Wu, Yuntao; Luo, Zhaohua; Jiang, Haochuan; Meng, Fang; Koschan, Merry; Melcher, Charles L.

2015-04-01

Multicomponent garnet materials can be made in optical ceramic as well as single crystal form due to their cubic crystal structure. In this work, high-quality Gd3Ga3Al2O12:0.2 at% Ce (GGAG:Ce) single crystal and (Gd,Lu)3Ga3Al2O12:1 at% Ce (GLuGAG:Ce) optical ceramics were fabricated by the Czochralski method and a combination of hot isostatic pressing (HIPing) and annealing treatment, respectively.
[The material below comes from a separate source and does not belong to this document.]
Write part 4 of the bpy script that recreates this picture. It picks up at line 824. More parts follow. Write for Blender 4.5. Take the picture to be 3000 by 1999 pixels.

Under optical and X-ray excitation, the GLuGAG:Ce optical ceramic exhibits a broad Ce3+ transition emission centered at 550 nm, while the emission peak of the GGAG:Ce single crystal is centered at 540 nm. A self-absorption effect in GLuGAG:Ce optical ceramic results in this red-shift of the Ce3+ emission peak compared to that in the GGAG:Ce single crystal. The light yield under 662 keV γ-ray excitation was 45,000±2500 photons/MeV and 48,200±2410 photons/MeV for the GGAG:Ce single crystal and GLuGAG:Ce optical ceramic, respectively. An energy resolution of 7.1% for 662 keV γ-rays was achieved in the GLuGAG:Ce optical ceramic with a Hamamatsu R6231 PMT, which is superior to the value of 7.6% for a GGAG:Ce single crystal. Scintillation decay time measurements under 137Cs irradiation show two exponential decay components of 58 ns (47%) and 504 ns (53%) for the GGAG:Ce single crystal, and 84 ns (76%) and 148 ns (24%) for the GLuGAG:Ce optical ceramic. The afterglow level after X-ray cutoff in the GLuGAG:Ce optical ceramic is at least one order of magnitude lower than in the GGAG:Ce single crystal.